Sunday, 22 de December de 2024 ISSN 1519-7670 - Ano 24 - nº 1319

Não vale a pena ver de novo

Experimente pedir a uma criança para contar uma boa piada de adulto. A graça da piada costuma se perder totalmente, mas é impossível não rir com a falta de jeito de quem tenta contá-la sem compreender direito o que está dizendo.

Tenho a impressão de estar vendo uma criança contar uma piada cada vez que assisto a “Guerra dos Sexos”, a novela das 19h30 da Globo. Trata-se, creio, de um dos maiores equívocos do ano.

“Guerra dos Sexos”, como se sabe, é um “remake” de uma novela de muito sucesso, com o mesmo título, exibida originalmente em 1983, escrita por Silvio de Abreu, um dos melhores do ramo.

Em ritmo de comédia pastelão e gags de cinema mudo, com Paulo Autran (1922-2007) e Fernanda Montenegro nos papéis principais, a novela foi considerada uma pequena revolução em sua época.

Muito do efeito cômico, então, deveu-se justamente ao “ruído” causado por ver atores do primeiro time (havia também os “medalhões” Tarcísio Meira e Glória Menezes) defendendo um texto tão escrachado.

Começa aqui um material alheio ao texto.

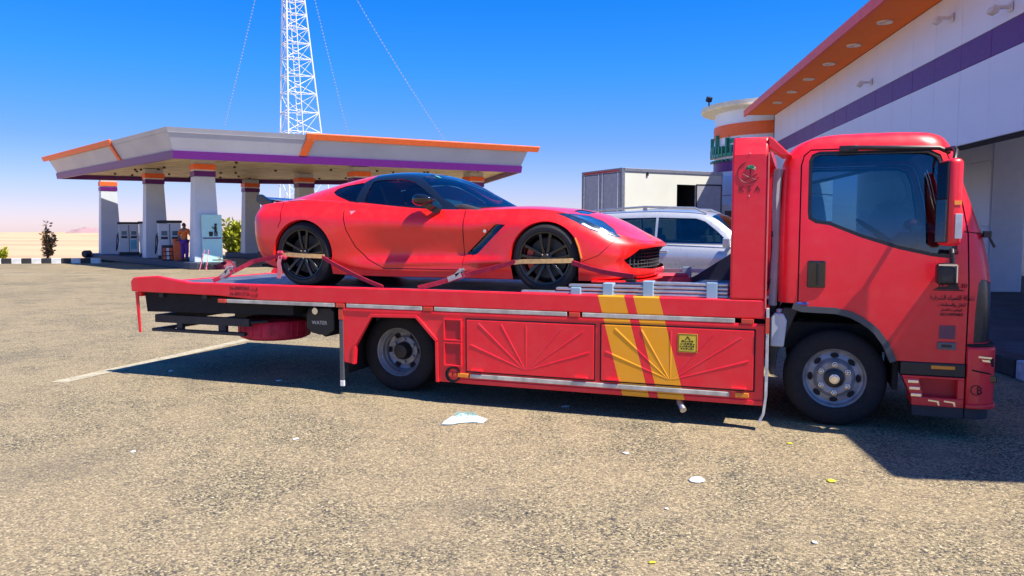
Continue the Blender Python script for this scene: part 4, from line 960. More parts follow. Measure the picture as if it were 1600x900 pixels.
sw_.tube([c+ax @ Vector((0, -.2, 0)), c, c+ax @ Vector((0, .2, 0))], .014, 6); sw_.tube([c, c+Vector((.22, 0, -.25))], .03, 8); T('steering_wheel', sw_, M_black)
T('red_ball', MB().ball((X+.92, -.3, 1.68), .07, 7, .7), _M['pinkish_red_paint'])  # small red ball above the dashboard
T('dash_clutter', MB().box((X+.98, -.55, 1.64), (.2, .14, .06)).ball((X+1.05, -.2, 1.65), .05, 6).box((X+1.1, -.75, 1.62), (.12, .1, .1)), mat('clutter', (.3, .25, .25), .7, var=.6, nscale=20), smooth=0)
# handle, fuel mark, stickers
h = MB().bx(X+.075, X+.215, -1.052, -1.028, 1.165, 1.385).build('handle_recess', M_gloss, drn, smooth=0, bevel=.012, seg=3)
MB().bx(X+.145, X+.165, -1.07, -1.045, 1.19, 1.37).build('handle_bar', M_black, drn, smooth=0, bevel=.006)
yd = -1.0365
MB().bx(X+1.045, X+1.155, yd+.002, yd+.008, .79, .895).build('grey_decal', mat('grey_print', (.16, .05, .08), .5), drn, smooth=0)
pl_ = MB().bx(X+1.035, X+1.165, yd-.002, yd+.008, .705, .765).build('maker_badge', mat('badge_grey', (.13, .12, .13), .35), drn, smooth=0, bevel=.008)
MB().box((X+1.10, yd-.004, .735), (.07, .004, .022)).build('badge_print', M_black, pl_, smooth=0)
# ink logo and arabic lines on the door
M_ink = mat('door_ink', (.02, .008, .01), .5)
q = MB(); yk = yd-.001
q.prism([(X+.99, 1.165), (X+1.20, 1.165), (X+1.20, 1.172), (X+.99, 1.172)], yk, yk+.006)
q.prism([(X+1.0, 1.175), (X+1.03, 1.195), (X+1.09, 1.20), (X+1.10, 1.225), (X+1.15, 1.225), (X+1.165, 1.20), (X+1.17, 1.175)], yk, yk+.006)
q.tube([(X+1.03, yk, 1.20), (X+1.08, yk, 1.25), (X+1.13, yk, 1.25), (X+1.16, yk, 1.215)], .004, 4); q.tube([(X+1.05, yk, 1.20), (X+1.10, yk, 1.235), (X+1.15, yk, 1.20)], .003, 4)
for k in range(3): q.tube([(X+1.185+k*.014, yk, 1.19), (X+1.195+k*.014, yk, 1.205), (X+1.185+k*.014, yk, 1.22)], .0028, 4)
q.build('crane_logo', M_ink, drn, smooth=0)
PF = {'\u0634\u0631\u0643\u0629 \u0627\u0644\u0636\u064a\u0627\u0621 \u0627\u0644\u0634\u0631\u0642\u064a\u0629': 0}
def arab(word):
    """join arabic letters into their presentation forms, laid out right to left"""
    F = {'\u0627': (0xFE8D, 0), '\u0628': (0xFE8F, 1), '\u0629': (0xFE93, 0), '\u062a': (0xFE95, 1), '\u062d': (0xFEA1, 1), '\u062f': (0xFEA9, 0), '\u0631': (0xFEAD, 0), '\u0633': (0xFEB1, 1), '\u0634': (0xFEB5, 1), '\u0636': (0xFEBD, 1), '\u0642': (0xFED5, 1), '\u0643': (0xFED9, 1), '\u0644': (0xFEDD, 1), '\u0645': (0xFEE1, 1), '\u0646': (0xFEE5, 1), '\u064a': (0xFEF1, 1), '\u0648': (0xFEED, 0), '\u0621': (0xFE80, -1), '\u0637': (0xFEC1, 1), '\u0639': (0xFEC9, 1)}
    out = []
    for i, ch in enumerate(word):
        if ch not in F: out.append(ch); continue
        base, dual = F[ch]; pv = i > 0 and F.get(word[i-1], (0, 0))[1] == 1 and dual >= 0; nx = dual == 1 and i < len(word)-1 and F.get(word[i+1], (0, -1))[1] >= 0
        k = (3 if nx else 1) if pv else (2 if nx else 0)
        if dual == 0: k = 1 if pv else 0
        out.append(chr(base+(k if dual >= 0 else 0)))
    return ''.join(out[::-1])
def door_text(s, size, z, sx=1): text_mesh(s, size, 'door_lettering', M_ink, drn, facing_minus_y((X+1.125, yk+.002, z), sx=sx), .002)
door_text(arab('\u0634\u0631\u0643\u0629 \u0627\u0644\u0636\u064a\u0627\u0621 \u0627\u0644\u0634\u0631\u0642\u064a\u0629'), .052, 1.095, .72)
door_text(arab('\u0644\u0644\u0646\u0642\u0644 \u0648\u0627\u0644\u0633\u0637\u062d\u0627\u062a'), .036, 1.045, .8)
door_text(arab('\u0627\u0644\u0631\u064a\u0627\u0636 \u062c\u062f\u0629 \u0627\u0644\u062f\u0645\u0627\u0645').replace('\u062c', ''), .028, 1.008, .8); door_text('0531099683', .032, .970, 1)
# roof rod, visor
T('drip_rod', MB().tube([(X+.30, -1.005, 2.275), (X+.42, -1.02, 2.285), (X+1.0, -1.0, 2.265), (X+1.08, -.97, 2.23)], .018, 10).box((X+.36, -1.015, 2.282), (.14, .03, .045)), M_black, bevel=.004)
T('mirror_bracket', MB().tube([(X+1.04, -.96, 2.25), (X+1.09, -1.08, 2.25), (X+1.09, -1.17, 2.22), (X+1.07, -1.24, 2.14)], .019, 10), M_black)
T('mirror_bracket', MB().tube([(X+1.14, -1.02, 1.46), (X+1.08, -1.2, 1.48), (X+1.08, -1.22, 1.46), (X+1.085, -1.22, 1.38)], .018, 10), M_black)
Rm = Matrix.Rotation(R(13), 3, 'Z')
mr = T('wing_mirror', MB().box((X+1.045, -1.27, 1.835), (.105, .22, .64), Rm), M_truck, bevel=.04, smooth=30, seg=4)
MB().box(Vector((X+1.045, -1.27, 1.835))+Rm @ Vector((-.054, 0, 0)), (.008, .19, .59), Rm).build('mirror_rim', M_black, mr, smooth=0)
MB().box(Vector((X+1.045, -1.27, 1.70))+Rm @ Vector((-.059, 0, 0)), (.006, .165, .31), Rm).build('mirror_glass', mat('mirror_silver', (.85, .87, .88), .03, 1, var=0), mr, smooth=0)
MB().box(Vector((X+1.045, -1.27, 1.99))+Rm @ Vector((-.059, 0, 0)), (.006, .165, .24), Rm).build('mirror_glass', mat('mirror_dark', (.25, .27, .33), .05, 1, var=0), mr, smooth=0)
MB().box(Vector((X+1.045, -1.27, 1.66))+Rm @ Vector((.02, -.112, 0)), (.05, .006, .18), Rm).build('mirror_reflector', M_alu, mr, smooth=0, bevel=.002)
MB().box(Vector((X+1.045, -1.27, 1.83))+Rm @ Vector((.01, -.112, 0)), (.05, .006, .03), Rm).build('mirror_sticker', M_amber, mr, smooth=0)
kr = T('kerb_mirror', MB().box((X+1.04, -1.25, 1.305), (.13, .14, .16)), M_black, bevel=.03, smooth=30, seg=3)
MB().box((X+1.04, -1.325, 1.375), (.12, .01, .012)).box((X+1.103, -1.322, 1.31), (.008, .01, .13)).build('chrome_edge', M_chrome, kr, smooth=0)
T('wiper', MB().tube([(X+1.36, -.85, 1.62), (X+1.39, -.86, 1.585), (X+1.37, -.6, 1.60)], .014, 6).tube([(X+1.37, -.9, 1.60), (X+1.42, -.9, 1.50)], .01, 6).box((X+1.37, -.88, 1.60), (.05, .06, .05)), M_black)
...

Como lembra Nilson Xavier, no instrutivo “Almanaque da Teledramaturgia Brasileira”, a versão original de “Guerra dos Sexos” também marcou época por algumas ousadias, como a desinibição com que outras novelas e atores foram citados e, do ponto de vista da direção, pelo fato de os atores interpretarem dirigindo-se explicitamente ao público.

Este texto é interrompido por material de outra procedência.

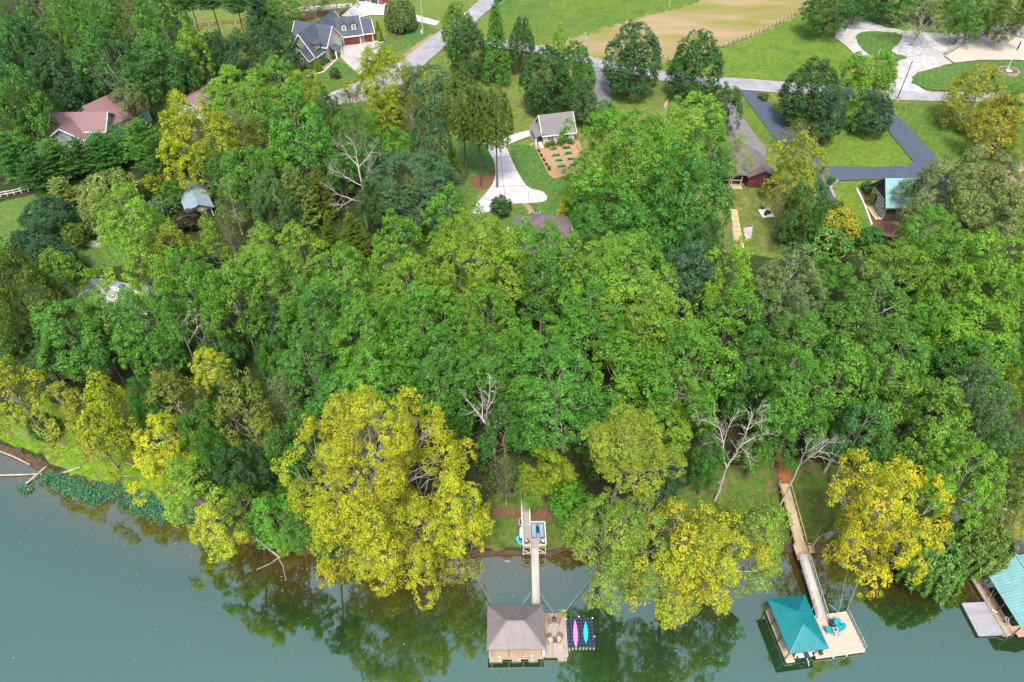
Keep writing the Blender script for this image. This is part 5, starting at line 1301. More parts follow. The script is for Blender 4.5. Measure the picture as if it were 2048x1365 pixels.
for a in [(1385, 242, 108, 104, 'P', 'gl', 'beside the flagpole lawn'), (1418, 302, 92, 84, 'P', 'g2', 'over the brown house roof'), (1472, 312, 72, 95, 'T', 'gl', 'lacy, before the brown roof'),
          (1597, 265, 78, 54, 'T', 'ol', 'low, beside the blue drive'), (1660, 14, 82, 64, 'M', 'g3', 'at the end of the field fence'), (1720, -5, 80, 50, 'M', 'g3', 'behind the gravel loop'),
          (1850, 28, 90, 90, 'T', 'gp', 'half dead on the gravel mound'), (1938, 22, 62, 75, 'M', 'g2', 'behind the sand court'), (2018, 20, 80, 85, 'P', 'ol', 'at the top corner by the court'),
          (1780, -15, 90, 60, 'M', 'gd', 'above the leaning trunk'), (1880, -12, 90, 50, 'M', 'gd', 'at the top edge behind the gravel mound')]: plant(*a)
plant(800, 26, 60, 58, 'W', 'gp', 'on the lawn beside the white drive', clear=0.5)
for a in [(1003, 412, 48, 42, 'B', 'g3', 'at the curve of the white drive'), (670, 147, 22, 22, 'B', 'g3', 'alone in a mulch ring before the olive house'), (1662, 361, 18, 18, 'B', 'gd', 'clipped round, at the blue drive corner'),
          (1456, 183, 18, 12, 'B', 'ol', 'clipped, at the grey drive mouth'), (1528, 193, 24, 10, 'B', 'ol', 'low, at the blue drive mouth'), (1735, 375, 26, 22, 'B', 'g3', 'at the timbered house corner'),
          (1742, 400, 20, 26, 'B', 'ol', 'in the bed along the timbered house'), (1680, 450, 80, 66, 'B', 'oy', 'below the timbered house lawn'), (1590, 478, 70, 50, 'B', 'gd', 'below the fire-pit patio'),
          (1420, 455, 46, 70, 'B', 'gl', 'along the pale wooden steps'), (1745, 480, 60, 50, 'B', 'gd', 'under the round brown deck'), (1660, 420, 60, 40, 'B', 'ol', 'at the end of the blue drive')]: plant(*a)
plant(1655, 490, 96, 66, 'B', 'g2', '', full='shrub with red and white flowers below the timbered house lawn')
plant(1130, 412, 34, 56, 'C', 'oy', 'on the lawn beside the grey-roofed house')
for i, a in enumerate([(755, 50, 13, 22), (762, 70, 14, 26), (678, 88, 10, 22), (663, 106, 13, 20), (634, 130, 15, 28)]):
    plant(*a, 'C', 'gy', ['behind the single garage door', 'beside the single garage door', 'beside the double garage door', 'at the olive house porch', 'at the olive house front gable'][i], full=None, clear=0.05)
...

Nada disso é novo mais, o que explica muito do insucesso da atual adaptação. Além da falta de frescor, o tema central de “Guerra dos Sexos”, o do conflito entre homens e mulheres, soa ultrapassado em 2012. O que era engraçado há 30 anos hoje é apenas caricato.

Quase tão antigas quanto as novelas na televisão são os seus “remakes”. Tenho a impressão, no caso da má escolha de “Guerra dos Sexos”, de que a Globo se deixou empolgar pelo êxito de “Ti-Ti-Ti”, exibida em 2010, no mesmo horário das 19h30.

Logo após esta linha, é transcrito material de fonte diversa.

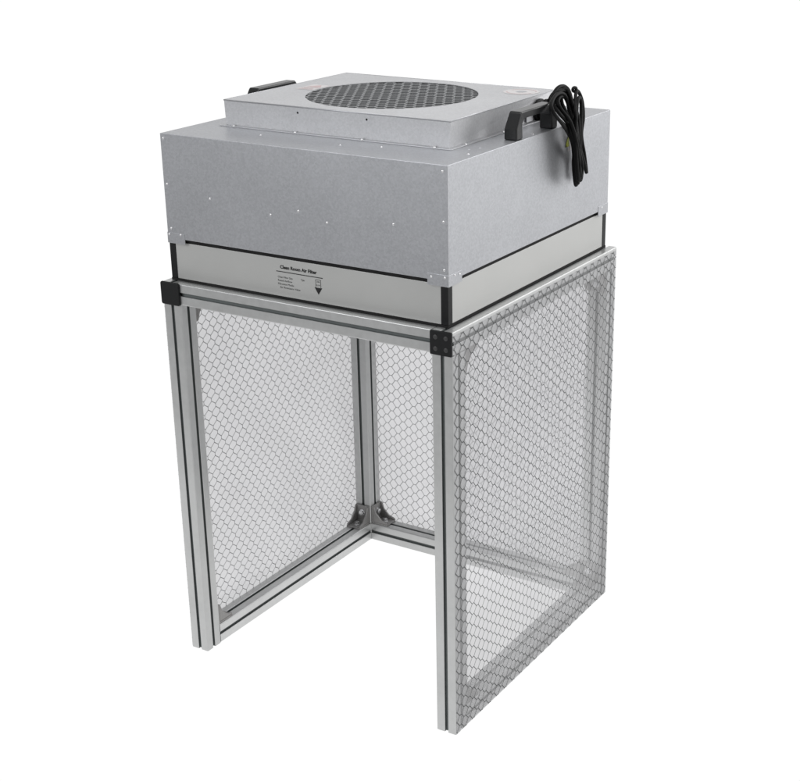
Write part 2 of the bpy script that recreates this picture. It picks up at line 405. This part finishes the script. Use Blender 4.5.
# openings of the mesh are flattened along one direction (long-way / short-way of the mesh)
lw_dir = math.radians(31)
def squash(p, kl, ks):
    u = p[0]*math.cos(lw_dir)+p[1]*math.sin(lw_dir); v = -p[0]*math.sin(lw_dir)+p[1]*math.cos(lw_dir)
    u *= kl; v *= ks
    return (u*math.cos(lw_dir)-v*math.sin(lw_dir), u*math.sin(lw_dir)+v*math.cos(lw_dir))
hole = [squash(p, 0.88, 0.79) for p in hexv]
bmp, bmg = bmesh.new(), bmesh.new()
zg = ZS-0.0012
for j in range(-13, 14):
    for i in range(-13, 14):
        cx = GX+0.004+(i+(0.5 if j % 2 else 0))*hs; cy = GY+0.002+j*hs*math.sqrt(3)/2
        if math.hypot(cx-GX, cy-GY) > GR+hs*0.6: continue
        a = [bmg.verts.new((cx+p[0], cy+p[1], zg)) for p in hexv]; b = [bmg.verts.new((cx+p[0], cy+p[1], zg)) for p in hole]
        c_ = [bmg.verts.new((cx+p[0], cy+p[1], zg-0.0020)) for p in hole]
        for q in range(6):
            w_ = (q+1) % 6
            bmg.faces.new((a[q], a[w_], b[w_], b[q])); bmg.faces.new((b[q], b[w_], c_[w_], c_[q]))
bmesh.ops.remove_doubles(bmg, verts=bmg.verts, dist=1e-5)
for k in range(48):
    a = 2*math.pi*k/48; nn = Vector((math.cos(a), math.sin(a), 0))
    bmesh.ops.bisect_plane(bmg, geom=bmg.verts[:]+bmg.edges[:]+bmg.faces[:], plane_co=Vector((GX, GY, 0))+nn*(GR+0.0015), plane_no=nn, clear_outer=True)
# plate: from the round opening out to the four edges
angs = sorted([2*math.pi*k/72 for k in range(72)]+[math.atan2(p[1]-GY, p[0]-GX) % (2*math.pi) for p in top_c])
def edge_hit(a):
    d = Vector((math.cos(a), math.sin(a))); best = None
    for k in range(4):
        p, q = Vector(top_c[k]), Vector(top_c[(k+1) % 4]); e2 = q-p; o2 = p-Vector((GX, GY))
        den = d.x*e2.y-d.y*e2.x
        if abs(den) < 1e-9: continue
        t = (o2.x*e2.y-o2.y*e2.x)/den; u = (o2.x*d.y-o2.y*d.x)/den
        if t > 0 and -1e-6 <= u <= 1+1e-6 and (best is None or t < best): best = t
    return (GX+d.x*best, GY+d.y*best)
OUT = [bmp.verts.new((*edge_hit(a), ZS)) for a in angs]
INN = [bmp.verts.new((GX+GR*math.cos(a), GY+GR*math.sin(a), ZS)) for a in angs]
LOW = [bmp.verts.new((GX+GR*math.cos(a), GY+GR*math.sin(a), ZS-0.0011)) for a in angs]
for k in range(len(angs)):
    n_ = (k+1) % len(angs)
    bmp.faces.new((INN[k], OUT[k], OUT[n_], INN[n_])); bmp.faces.new((INN[k], INN[n_], LOW[n_], LOW[k]))
ctop = [bmp.verts.new((*p, ZS-0.0002)) for p in top_c]; cbot = [bmp.verts.new((*p, ZT+0.0017)) for p in bot_c]
for k in range(4):
    n_ = (k+1) % 4
    bmp.faces.new((cbot[k], cbot[n_], ctop[n_], ctop[k]))
plenum = obj('raised_cover', bmp, 'galv_cover', fan)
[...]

Maria Adelaide Amaral pegou duas novelas de Cassiano Gabus Mendes (1929-1993), “Ti-Ti-Ti” (1985) e “Plumas e Paetês” (1980), além de personagens de outras histórias do autor, colocou tudo no liquidificador e produziu uma história engraçadíssima, não apenas ambientada nos dias atuais, mas atualizada, de fato.

Já na faixa das 23h, dois outros “remakes” também produziram resultados muito diferentes. Exibido em 2011, “O Astro” foi uma grande homenagem a Janete Clair (1925-1983), autora da versão original, de 1977-78.

Escrita por Alcides Nogueira e Geraldo Carneiro, e com direção afiada de Mauro Mendonça Filho, “O Astro” foi uma espécie de celebração do que havia de mais exagerado e kitsch no texto de Janete, editada em ritmo de filme de ação.

Um ano depois, a emissora apostou numa nova versão de “Gabriela”, exibida originalmente em 1975. A homenagem, no caso, foi ao centenário de Jorge Amado (1912-2001).

Walcyr Carrasco, autor da nova “Gabriela”, mexeu no texto, introduziu novos personagens, mas não tinha como mudar o tema central, excessivamente batido e pouco atual -um retrato do atraso político e moral de uma sociedade nos grotões do Brasil nos anos 1920.

Em termos de audiência, “O Astro” e “Gabriela”, recém-encerrada, tiveram desempenho semelhante. Mas na memória do espectador vão deixar lembranças muito diferentes.